◆ **GIVEN PROBLEM**:
Do not include the pictures; repeat the rest of the data exactly.
□ □ □ □ □
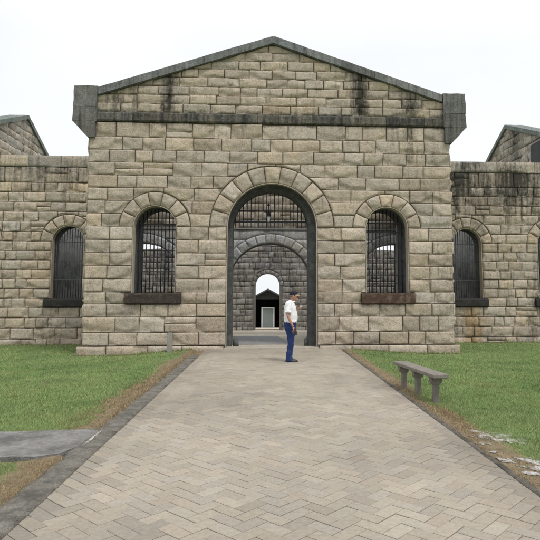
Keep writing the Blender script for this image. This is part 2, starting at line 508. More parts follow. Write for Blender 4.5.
def sill_mesh(x0, x1, y0, y1, z0, z1, seed):
    mb = MB(); rr = random.Random(seed)
    mb.prism([(x0, y0, z0 + .04), (x0, y0 + .05, z0), (x0, y1, z0), (x0, y1, z1), (x0, y0 + .02, z1 - .02), (x0, y0, z1 - .05)], (x1 - x0, 0, 0))
    return mb
def rough(o, cuts=8, amp=.012, sd=0.):
    """weather the edges of a dressed stone"""
    bm = bmesh.new(); bm.from_mesh(o.data)
    bmesh.ops.remove_doubles(bm, verts=bm.verts, dist=1e-5)
    bmesh.ops.recalc_face_normals(bm, faces=bm.faces)
    for _ in range(cuts):
        es = [e for e in bm.edges if e.calc_length() > .16]
        if not es: break
        bmesh.ops.subdivide_edges(bm, edges=es, cuts=1, use_grid_fill=True)
    bmesh.ops.triangulate(bm, faces=[f for f in bm.faces if len(f.verts) > 4])
    for v in bm.verts:
        p = v.co * 4 + Vector((sd, 0, 0))
        v.co += Vector((noise.noise(p), noise.noise(p + Vector((9, 0, 0))), noise.noise(p + Vector((0, 9, 0))))) * amp
    bm.to_mesh(o.data); bm.free(); return o

# ------------------------------------------------------------------ GATEHOUSE
rg = random.Random(11)
gate = thing('gatehouse', 'tall sandstone gatehouse with gabled front and great round arch at end of path', 'gatehouse', (XC, YF, 0))
DOOR = (XC, 1.38, -.2, 3.71)
WINS = [(-3.42, .64, 1.69, 3.71), (3.78, .66, 1.69, 3.71)]
ROWS = [.10, .50, .96, 1.35, 1.71, 2.10, 2.51, 2.90, 3.30, 3.71, 4.11, 4.51, 4.91, 5.30, 5.71, 6.10, 6.50, 6.97]
GROWS = [7.30, 7.59, 7.88, 8.17, 8.46, 8.75, 9.04, 9.33, 9.58]
AP = 9.61; SL = .333
PF = lambda u, z, h: (u, YF - h, z)

def streak(x, z, cx, w, zt, zb, a=.75):
    return a * max(0, 1 - abs(x - cx) / w) ** .6 * sstep(zb, zb + .35, z) * (1 if z < zt else 0)
def gate_stain(x, z):
    s = .17 + .10 * nz(x * .7, z * .5, 2)
    if z > 7.2:
        s = .20
        s = max(s, streak(x, z, -3.1, .36, 9, 7.1, .95), streak(x, z, 2.95, .40, 9, 7.1, 1.05), streak(x, z, 4.62, .50, 9, 7.1, .85), streak(x, z, -1.2, .15, 8.4, 7.2, .55), streak(x, z, -4.2, .3, 8.2, 7.2, .6), streak(x, z, -4.8, .5, 9, 7.2, .6))
        s = max(s, .5 * (1 - sstep(7.30, 7.48, z)))
    else:
        s = max(s, .42 * sstep(6.72, 6.97, z))
        s = max(s, streak(x, z, 4.6, .45, 7, 5.6, .62), streak(x, z, -5.3, .25, 7, 6.4, .6))
        s = max(s, .42 * (1 - sstep(.0, .3, z)) )
        for cx, w, b, zs in WINS:
            if abs(x - cx) < .85 and z < 1.4: s = max(s, .34 * sstep(.7, 1.38, z))
        # darker close round the door arch
        d = sqrt((x - XC) ** 2 + (z - 3.71) ** 2)
        if z > 3.7 and d < 1.6: s = max(s, .22)
    if x > 4.7: s = max(s, .24)
    return s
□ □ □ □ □
◆ **CORRECT RESULT**:
Keep writing the Blender script for this image. This is part 2, starting at line 508. More parts follow. Write for Blender 4.5.
def sill_mesh(x0, x1, y0, y1, z0, z1, seed):
    mb = MB(); rr = random.Random(seed)
    mb.prism([(x0, y0, z0 + .04), (x0, y0 + .05, z0), (x0, y1, z0), (x0, y1, z1), (x0, y0 + .02, z1 - .02), (x0, y0, z1 - .05)], (x1 - x0, 0, 0))
    return mb
def rough(o, cuts=8, amp=.012, sd=0.):
    """weather the edges of a dressed stone"""
    bm = bmesh.new(); bm.from_mesh(o.data)
    bmesh.ops.remove_doubles(bm, verts=bm.verts, dist=1e-5)
    bmesh.ops.recalc_face_normals(bm, faces=bm.faces)
    for _ in range(cuts):
        es = [e for e in bm.edges if e.calc_length() > .16]
        if not es: break
        bmesh.ops.subdivide_edges(bm, edges=es, cuts=1, use_grid_fill=True)
    bmesh.ops.triangulate(bm, faces=[f for f in bm.faces if len(f.verts) > 4])
    for v in bm.verts:
        p = v.co * 4 + Vector((sd, 0, 0))
        v.co += Vector((noise.noise(p), noise.noise(p + Vector((9, 0, 0))), noise.noise(p + Vector((0, 9, 0))))) * amp
    bm.to_mesh(o.data); bm.free(); return o

# ------------------------------------------------------------------ GATEHOUSE
rg = random.Random(11)
gate = thing('gatehouse', 'tall sandstone gatehouse with gabled front and great round arch at end of path', 'gatehouse', (XC, YF, 0))
DOOR = (XC, 1.38, -.2, 3.71)
WINS = [(-3.42, .64, 1.69, 3.71), (3.78, .66, 1.69, 3.71)]
ROWS = [.10, .50, .96, 1.35, 1.71, 2.10, 2.51, 2.90, 3.30, 3.71, 4.11, 4.51, 4.91, 5.30, 5.71, 6.10, 6.50, 6.97]
GROWS = [7.30, 7.59, 7.88, 8.17, 8.46, 8.75, 9.04, 9.33, 9.58]
AP = 9.61; SL = .333
PF = lambda u, z, h: (u, YF - h, z)

def streak(x, z, cx, w, zt, zb, a=.75):
    return a * max(0, 1 - abs(x - cx) / w) ** .6 * sstep(zb, zb + .35, z) * (1 if z < zt else 0)
def gate_stain(x, z):
    s = .17 + .10 * nz(x * .7, z * .5, 2)
    if z > 7.2:
        s = .20
        s = max(s, streak(x, z, -3.1, .36, 9, 7.1, .95), streak(x, z, 2.95, .40, 9, 7.1, 1.05), streak(x, z, 4.62, .50, 9, 7.1, .85), streak(x, z, -1.2, .15, 8.4, 7.2, .55), streak(x, z, -4.2, .3, 8.2, 7.2, .6), streak(x, z, -4.8, .5, 9, 7.2, .6))
        s = max(s, .5 * (1 - sstep(7.30, 7.48, z)))
    else:
        s = max(s, .42 * sstep(6.72, 6.97, z))
        s = max(s, streak(x, z, 4.6, .45, 7, 5.6, .62), streak(x, z, -5.3, .25, 7, 6.4, .6))
        s = max(s, .42 * (1 - sstep(.0, .3, z)) )
        for cx, w, b, zs in WINS:
            if abs(x - cx) < .85 and z < 1.4: s = max(s, .34 * sstep(.7, 1.38, z))
        # darker close round the door arch
        d = sqrt((x - XC) ** 2 + (z - 3.71) ** 2)
        if z > 3.7 and d < 1.6: s = max(s, .22)
    if x > 4.7: s = max(s, .24)
    return s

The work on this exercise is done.